Jeremy Hansen and Diana Wichtel, photo courtesy Auckland Writers Festival
Hansen was a good chair, asking interesting questions and drawing Wichtel out without pressuring her. She was a quiet presence on stage but she had a mana about her that drew us in. After thirty years of reading her funny, incisive columns, I had thought Wichtel must be a loudly hilarious person. As the session went on, I began to realise that all that time she was carrying a weight of absence, guilt, and unresolved grief.
Wichtel grew up in an atmosphere of not looking back. Her mother shut down conversations with instructions not to upset your father, but looking back, Wichtel wonders whether he might have liked to have spoken about his wartime experiences. ‘The real problem was that no one wanted to listen.’ After he didn’t turn up in New Zealand, a teenage Wichtel was told there was nothing they could do and no way to contact him. She now realises there probably was, and this rearrangement of the narrative of her life has been disruptive and painful.

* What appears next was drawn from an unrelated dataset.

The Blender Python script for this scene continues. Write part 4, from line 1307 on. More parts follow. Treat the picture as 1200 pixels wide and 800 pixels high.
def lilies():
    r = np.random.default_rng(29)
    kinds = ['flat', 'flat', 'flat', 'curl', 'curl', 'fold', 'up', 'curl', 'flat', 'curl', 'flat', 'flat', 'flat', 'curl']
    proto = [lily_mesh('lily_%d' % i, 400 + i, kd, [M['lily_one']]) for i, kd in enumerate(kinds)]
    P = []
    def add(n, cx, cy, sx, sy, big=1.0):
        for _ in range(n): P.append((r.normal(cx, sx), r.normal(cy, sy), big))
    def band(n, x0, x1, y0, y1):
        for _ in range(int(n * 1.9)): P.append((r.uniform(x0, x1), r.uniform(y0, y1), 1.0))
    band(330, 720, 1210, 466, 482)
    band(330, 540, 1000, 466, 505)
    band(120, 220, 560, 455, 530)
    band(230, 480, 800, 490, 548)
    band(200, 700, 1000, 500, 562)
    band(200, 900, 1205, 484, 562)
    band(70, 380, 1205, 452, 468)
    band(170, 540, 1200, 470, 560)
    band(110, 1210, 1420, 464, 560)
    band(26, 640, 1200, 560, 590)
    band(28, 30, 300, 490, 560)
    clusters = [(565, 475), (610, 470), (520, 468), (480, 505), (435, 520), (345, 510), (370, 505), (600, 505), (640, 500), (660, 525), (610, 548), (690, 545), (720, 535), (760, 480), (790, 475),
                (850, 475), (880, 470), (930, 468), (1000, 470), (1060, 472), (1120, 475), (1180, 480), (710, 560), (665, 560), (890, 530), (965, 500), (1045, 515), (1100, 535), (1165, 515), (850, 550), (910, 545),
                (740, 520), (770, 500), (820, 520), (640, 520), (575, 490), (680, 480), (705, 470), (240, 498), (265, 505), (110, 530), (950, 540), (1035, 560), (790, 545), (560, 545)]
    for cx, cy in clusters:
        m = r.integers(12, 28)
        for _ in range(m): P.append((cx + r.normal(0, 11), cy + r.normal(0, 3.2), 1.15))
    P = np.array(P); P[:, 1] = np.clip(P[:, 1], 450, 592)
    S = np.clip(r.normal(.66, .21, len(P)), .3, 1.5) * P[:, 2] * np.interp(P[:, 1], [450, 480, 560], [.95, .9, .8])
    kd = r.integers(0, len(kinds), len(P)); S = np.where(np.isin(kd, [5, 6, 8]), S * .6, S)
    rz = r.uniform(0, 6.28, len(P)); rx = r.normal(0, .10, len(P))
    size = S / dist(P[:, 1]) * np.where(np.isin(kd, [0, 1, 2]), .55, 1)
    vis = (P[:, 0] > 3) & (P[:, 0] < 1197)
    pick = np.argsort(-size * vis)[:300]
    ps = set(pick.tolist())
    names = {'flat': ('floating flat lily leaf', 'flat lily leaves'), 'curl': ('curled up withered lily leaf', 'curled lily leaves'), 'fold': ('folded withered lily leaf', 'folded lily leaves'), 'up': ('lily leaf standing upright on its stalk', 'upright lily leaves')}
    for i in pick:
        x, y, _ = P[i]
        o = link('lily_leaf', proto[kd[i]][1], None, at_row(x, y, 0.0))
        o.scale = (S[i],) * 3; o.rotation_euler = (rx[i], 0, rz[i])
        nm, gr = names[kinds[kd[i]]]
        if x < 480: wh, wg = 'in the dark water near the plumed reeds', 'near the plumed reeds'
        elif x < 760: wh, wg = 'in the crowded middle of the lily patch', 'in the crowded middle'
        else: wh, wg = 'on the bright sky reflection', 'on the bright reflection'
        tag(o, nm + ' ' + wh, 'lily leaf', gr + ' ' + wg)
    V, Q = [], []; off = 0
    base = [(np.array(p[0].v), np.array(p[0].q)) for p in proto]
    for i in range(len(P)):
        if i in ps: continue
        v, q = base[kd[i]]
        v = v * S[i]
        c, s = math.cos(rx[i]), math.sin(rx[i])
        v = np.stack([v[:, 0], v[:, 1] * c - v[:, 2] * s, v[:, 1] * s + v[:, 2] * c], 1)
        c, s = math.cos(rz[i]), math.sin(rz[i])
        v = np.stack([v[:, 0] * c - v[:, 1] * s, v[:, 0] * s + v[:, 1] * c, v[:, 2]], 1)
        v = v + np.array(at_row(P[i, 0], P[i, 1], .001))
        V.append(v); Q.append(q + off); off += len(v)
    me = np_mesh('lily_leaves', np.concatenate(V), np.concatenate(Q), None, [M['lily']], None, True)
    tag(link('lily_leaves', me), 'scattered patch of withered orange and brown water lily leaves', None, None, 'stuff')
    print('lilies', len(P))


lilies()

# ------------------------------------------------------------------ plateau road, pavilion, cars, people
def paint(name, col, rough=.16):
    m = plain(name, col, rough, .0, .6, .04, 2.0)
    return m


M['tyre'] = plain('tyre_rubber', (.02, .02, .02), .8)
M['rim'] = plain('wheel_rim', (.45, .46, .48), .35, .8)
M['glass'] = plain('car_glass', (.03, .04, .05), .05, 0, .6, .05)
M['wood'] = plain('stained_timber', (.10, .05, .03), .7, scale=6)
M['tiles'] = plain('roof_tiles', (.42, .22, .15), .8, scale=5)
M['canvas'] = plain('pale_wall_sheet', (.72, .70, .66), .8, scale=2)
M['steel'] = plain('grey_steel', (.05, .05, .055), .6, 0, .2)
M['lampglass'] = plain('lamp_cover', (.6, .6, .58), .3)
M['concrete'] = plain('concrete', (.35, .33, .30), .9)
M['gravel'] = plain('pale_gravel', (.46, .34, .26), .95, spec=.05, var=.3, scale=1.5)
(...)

Wichtel didn’t find out her father had died until several months after the fact. She was a young woman, flatting in Auckland with her sister. There was no funeral, none of the normal processes of bereavement. ‘His death fell into a silence.’ He was just gone, like his family during the war. After that, Wichtel says she drifted. The world felt absurd. It wasn’t until she had a child of her own that she came back to herself. ‘Having a child, you can’t really deny you exist after that because there’s the proof. Without any thought at all I named my son after my father.’ She says she doesn’t judge her mother for what she did: ‘I can’t judge either of them for anything because of the hard lives they had to live. The book has taught me there’s always another story.’
Wichtel’s book details the process of trying, as an adult and an orphan, to figure out what happened to her father. ‘Going back into the past was a very hypnotic and magical thing to do.’ The past is a haunted space, ‘very seductive and painful’; a parallel universe running alongside our own that we can dip into. ‘I want to stay in the stream of history because that’s where I have contact with my family.’ She has visited the remains of the death camp at Treblinka, and says it is ‘dispiriting in the extreme’ to see the current rise of anti-Semitism.
If we had expected that writing the book would bring about some kind of neat emotional resolution for Wichtel, we were wrong. ‘There’s no closure and I don’t want there to be. I’m happy to sit with the guilt – it’s the least I can do.’ It was an extraordinary note to end my 2018 Auckland Writers Festival experience on.
Reviewed by Elizabeth Heritage
Driving to Treblinka won both the Best First Book of Non-fiction and the Best Book of Non-fiction prizes at the Ockham Book Awards last week. It is available at bookshops nationwide.